I tend to avoid circumstances that require it. Again, frumpy.

It's far less work than most non-dudes I know have to put in just to be taken seriously.
It's all a part of the same thing.

It's a cumulative problem too, the further you get from "straight white ablebodied cis dude." As someone else pointed out, Warnock needed to make sure he controlled his image /constantly/.
A woman seeing Bernie dressed down for an inauguration and having feelings about that, about how she (and anyone like her) wouldn't have been able to act the same way?

That's not a take worth dunking on. It feels super shitty to watch people do it.

That's all. /end
... you know what, that's not all. Here's another important point:

I'm responding to an article I just saw, but I otherwise haven't talked about this, because I haven't thought about it.

Folks have been attacked for saying the kinds of things I'm saying.

I probably won't be.
It's similarly part of the problem that I can just lay this out, and expect a baseline level of civility from folks. That I'm safe in saying all of this.

Because I'm pretty close to that standard Dude. Close enough that I don't catch much shit just for saying true things.
It's likewise part of the same soft sexism that I could say all of this safely, that I could wait as long as I did to consider or talk about it, and that it won't affect me much to have done so.

Just... seemed worth recognizing, too.

/actual end.
From @punkrockscience:

"[Some friends were] teasing me for dressing up for a meeting -heels, tailored suit, makeup, whole nine. I said “clothes are armor - would you fight the big boss with less than your best build?”

If your character is overleveled, you can. Everyone else..."
Also super valid. Even if everything I'm saying is true, if it's used as a cudgel against Bernie but not another candidate who's more attractive to power, then it's not great for its own reasons.

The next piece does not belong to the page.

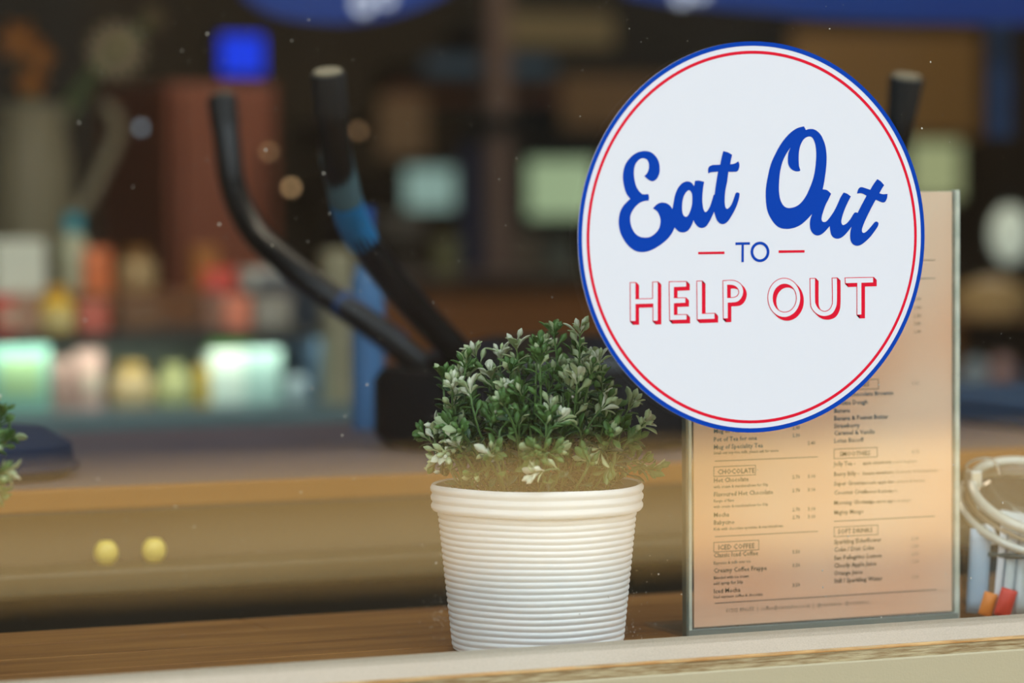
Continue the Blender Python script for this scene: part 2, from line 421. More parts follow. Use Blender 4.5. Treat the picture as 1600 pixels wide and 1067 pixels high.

I'm comfortable with both things being true. https://twitter.com/safespaceghost/status/1356283901531066377?s=20
Update: Nope, not his only coat, not his nicest coat, definitely a choice he made. https://twitter.com/NomeDaBarbarian/status/1356309622580105216?s=20
There are folks who are making a comparison between Sanders and Yellen - I don't think that it's necessarily a fair one, especially given their public profile.

That said, someone pointed out Warren's look to me, and I think that's a far fairer critique of what I'm saying:
I'd argue they've got similar profiles, publicly, and have similarly done events in much more formal coats.

To compare, though, Warren's look at this inauguration, and a previous senatorial event.
The fact that Bernie gets centered in the conversation for this, and Warren doesn't, does speak (I think) to the way that Bernie's perceived as being much more hostile to power.

I don't know that that's a fair response to people responding to his look, though, but rather a /
criticsim of his coverage.

It's more nuance than I think this site is conducive to.

Whatever the motivations of the folks centering him and sidelining Warren in coverage (which, fuck, that's its own ball of wax), the folks' experiences I'm talking about here are real.
So responding to people who are noticing a reflection of their lived experiences, with the anger you have reserved for a media environment that you feel has treated him unfairly -

I dunno. It still feels super shitty to me.